* **Exercise**: Skip all pictures, then print the remaining material exactly.

◇ ◇ ◇ ◇ ◇ ◇ ◇

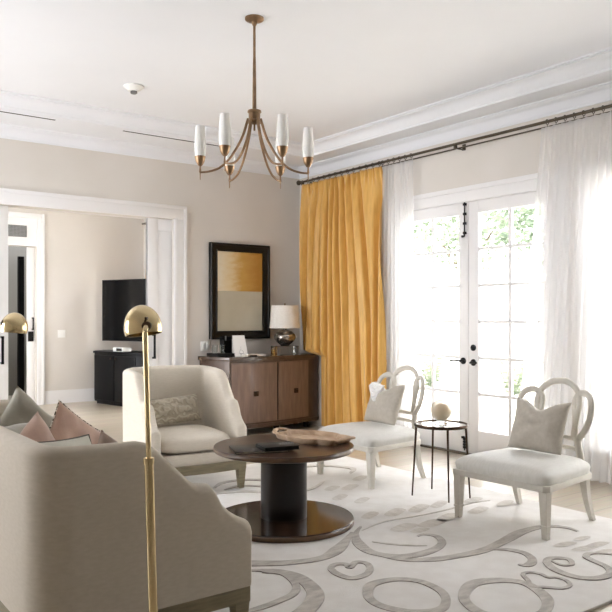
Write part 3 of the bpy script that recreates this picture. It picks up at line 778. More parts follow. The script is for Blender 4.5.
def seat_piece(name, label, cat, loc, rz, W, D, fab, ncush, r=.17, th=.095, backbow=.0, hs=1.0, bow=.03, rise=0):
    t = thing(name, label, cat, loc, rz)
    obj('frame_upholstery', shell_bm(W, D, r, th, .235*1.0, backbow, hs, rise), fab, t, smooth=60)
    def bowed(x, inset=0): return -(D-.03) - bow*(1-(2*x/W)**2) + inset
    xs = [-(W/2-th-.004) + (W-2*th-.008)*k/12 for k in range(13)]
    # apron under the cushions
    bm = NB(); prism(bm, [(x, bowed(x)) for x in xs] + [(W/2-th-.004, -.11), (-(W/2-th-.004), -.11)], .236, .315, 0, .006); obj('seat_deck', bm, fab, t)
    # wood rail
    w2 = W/2-.004
    xs2 = [-w2 + 2*w2*k/14 for k in range(15)]
    bm = NB(); prism(bm, [(x, -(D-.0) - bow*.9*(1-(x/w2)**2)) for x in xs2] + [(w2, -r), (w2-.05, -.05), (w2-r, -.004), (-w2+r, -.004), (-w2+.05, -.05), (-w2, -r)], .17, .2345, 0, .004); obj('base_rail', bm, M['taupewood'], t)
    for sx in (-1, 1):
        obj('leg', leg_bm(sx*(w2-.032), -D+.034, ZR+.004, .172, .019, .031, sx*.002, -.0), M['taupewood'], t)
        obj('leg', leg_bm(sx*(w2-.06), -.07, ZR+.004, .172, .019, .03, sx*.01, .03), M['taupewood'], t)
    inner = W - 2*th - .02; cw = inner/ncush
    for k in range(ncush):
        x0 = -inner/2 + cw*k + .003
        bm = cushion_bm(x0, x0+cw-.006, -(D-.02), -th-.02, .312, .45, bow if ncush == 1 else .01)
        obj('seat_cushion', bm, fab, t, smooth=80)
    return t
sofa = seat_piece('settee', 'cream linen settee with scooped arms seen from behind at left', 'sofa', (.75, 3.42, 0), R(90), 1.8, .85, M['linen'], 2, r=.15, bow=.0)
chair = seat_piece('armchair', 'ivory upholstered armchair with scooped arms beside the wooden credenza', 'armchair', (2.69, 5.54, 0), R(-6), .765, .73, M['linen2'], 1, r=.115, th=.085, backbow=.012, bow=.045, hs=1.03, rise=.018)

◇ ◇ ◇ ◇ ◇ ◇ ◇

* **Answer to this task**:
Write part 3 of the bpy script that recreates this picture. It picks up at line 778. More parts follow. The script is for Blender 4.5.
def seat_piece(name, label, cat, loc, rz, W, D, fab, ncush, r=.17, th=.095, backbow=.0, hs=1.0, bow=.03, rise=0):
    t = thing(name, label, cat, loc, rz)
    obj('frame_upholstery', shell_bm(W, D, r, th, .235*1.0, backbow, hs, rise), fab, t, smooth=60)
    def bowed(x, inset=0): return -(D-.03) - bow*(1-(2*x/W)**2) + inset
    xs = [-(W/2-th-.004) + (W-2*th-.008)*k/12 for k in range(13)]
    # apron under the cushions
    bm = NB(); prism(bm, [(x, bowed(x)) for x in xs] + [(W/2-th-.004, -.11), (-(W/2-th-.004), -.11)], .236, .315, 0, .006); obj('seat_deck', bm, fab, t)
    # wood rail
    w2 = W/2-.004
    xs2 = [-w2 + 2*w2*k/14 for k in range(15)]
    bm = NB(); prism(bm, [(x, -(D-.0) - bow*.9*(1-(x/w2)**2)) for x in xs2] + [(w2, -r), (w2-.05, -.05), (w2-r, -.004), (-w2+r, -.004), (-w2+.05, -.05), (-w2, -r)], .17, .2345, 0, .004); obj('base_rail', bm, M['taupewood'], t)
    for sx in (-1, 1):
        obj('leg', leg_bm(sx*(w2-.032), -D+.034, ZR+.004, .172, .019, .031, sx*.002, -.0), M['taupewood'], t)
        obj('leg', leg_bm(sx*(w2-.06), -.07, ZR+.004, .172, .019, .03, sx*.01, .03), M['taupewood'], t)
    inner = W - 2*th - .02; cw = inner/ncush
    for k in range(ncush):
        x0 = -inner/2 + cw*k + .003
        bm = cushion_bm(x0, x0+cw-.006, -(D-.02), -th-.02, .312, .45, bow if ncush == 1 else .01)
        obj('seat_cushion', bm, fab, t, smooth=80)
    return t
sofa = seat_piece('settee', 'cream linen settee with scooped arms seen from behind at left', 'sofa', (.75, 3.42, 0), R(90), 1.8, .85, M['linen'], 2, r=.15, bow=.0)
chair = seat_piece('armchair', 'ivory upholstered armchair with scooped arms beside the wooden credenza', 'armchair', (2.69, 5.54, 0), R(-6), .765, .73, M['linen2'], 1, r=.115, th=.085, backbow=.012, bow=.045, hs=1.03, rise=.018)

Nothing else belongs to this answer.